Texas, Fla. Social Media Laws Would ‘Undermine’ First Amendment: Amicus Brief
The First Amendment guarantees virtually insurmountable protection for a private entity’s expressive decision to share, or not to share, another speaker’s lawful expression with their own audience, said an amicus brief Tuesday at the U.S. Supreme Court from the American Civil Liberties Union, the Motion Picture Association and six other groups in support of NetChoice and the Computer & Communications Industry Association and their efforts to defeat the Texas and Florida social media laws.

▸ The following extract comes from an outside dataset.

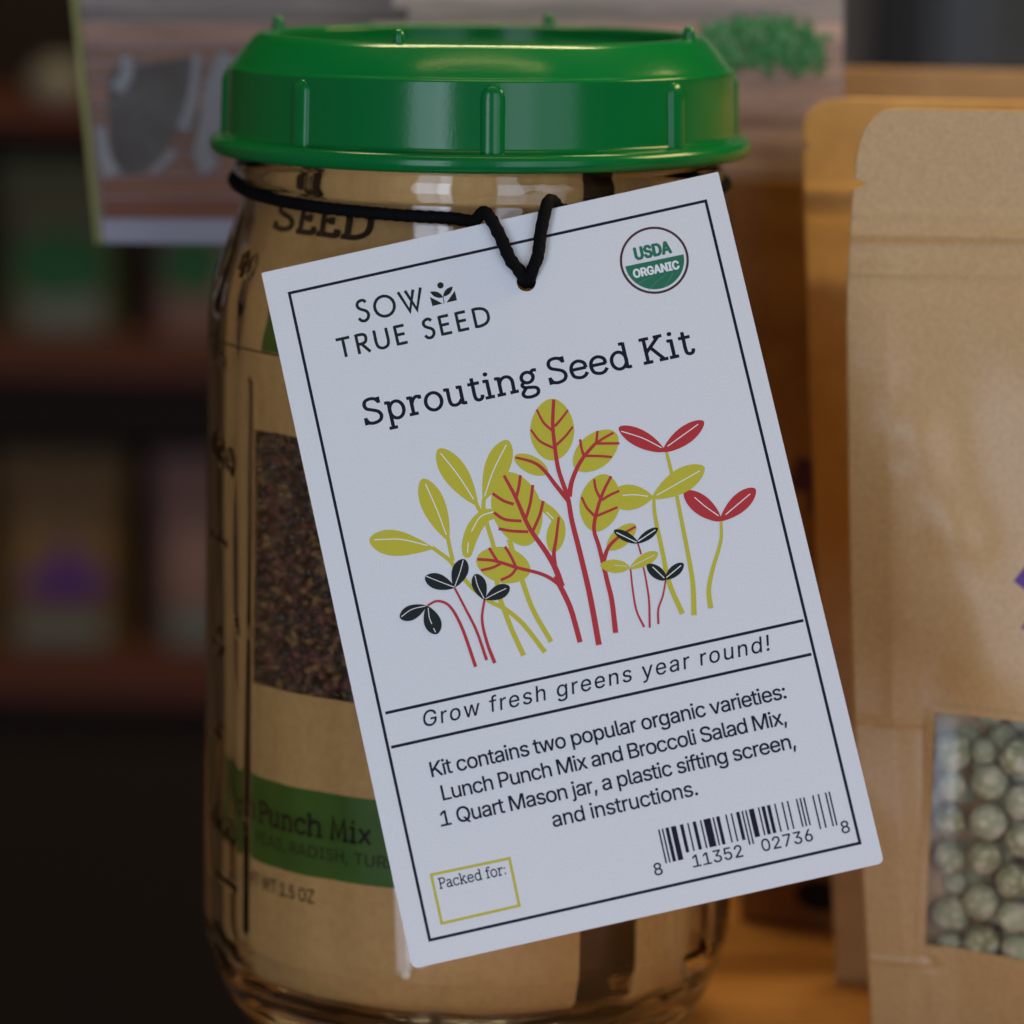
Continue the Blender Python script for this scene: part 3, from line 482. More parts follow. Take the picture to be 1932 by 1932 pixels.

While the danger of “government overreach” is most obvious when officials seek to usurp the choice of material to go into a newspaper, “the same fundamental freedom underpins a bookseller’s judgments about which volumes to display” or a movie theater’s choice of films to exhibit, said the brief, one of six filed Tuesday in support of NetChoice and CCIA. In each case, government can’t “constitutionally define what news is fit to print or which books are worth stocking,” and has no license to restrict the speech of some elements of society in order to enhance the relative voice of others, it said.
The alternative approach “would be incompatible with a free and independent press,” said the brief. But the Texas and Florida social media laws “would undermine the First Amendment’s safeguards for editorial independence to commandeer the audiences of a handful of large online platforms that, in their view, make unfair or unwise -- or even worse, biased -- judgments about the speech that deserves to be shared with their users,” it said.
To enforce their “dangerous fantasy” of a government-mandated balance of views, Texas and Florida hope to subject the editorial process of social media companies to official examination through the reporting requirements of their laws, said the brief. Both states’ efforts “challenge core mainstays” of the Supreme Court’s “long-held precedents on freedom of speech,” it said.
While Texas and Florida have chosen to target certain new digital platforms today, “they have yet to distinguish the expressive judgments their statutes target from the ones made daily by a litany of other speakers, from the traditional press to Hollywood studios,” said the brief. The states’ failure to offer a principled distinction between platforms and other speakers means that Texas' and Florida’s efforts to create a “bypass” around the First Amendment would actually “bulldoze it,” it said.
Texas and Florida have defended their statutes “on the theory that prohibiting content moderation does not implicate the First Amendment at all,” said the brief. They say that’s because social media companies don’t “resemble newspapers,” it said. But that defense “misses the point,” it said. Newspapers don’t resemble parades, parades don’t resemble utility companies and newspapers don’t resemble social media companies, it said.
That Texas and Florida have both crafted their statutes "in a manner that could be read to superficially favor the press only highlights the danger," said the brief. The states "have offered no limiting principle that would prevent them from turning their attention to controlling the editorial judgment of other private speakers, including the news media," it said.
The relevant question isn't whether the entities regulated by a statute resemble newspapers but whether the choices regulated by the statute reflect the exercise of editorial control and judgment, said the brief. Texas and Florida "have no legitimate interest in picking which speakers deserve to reach an audience,” it said.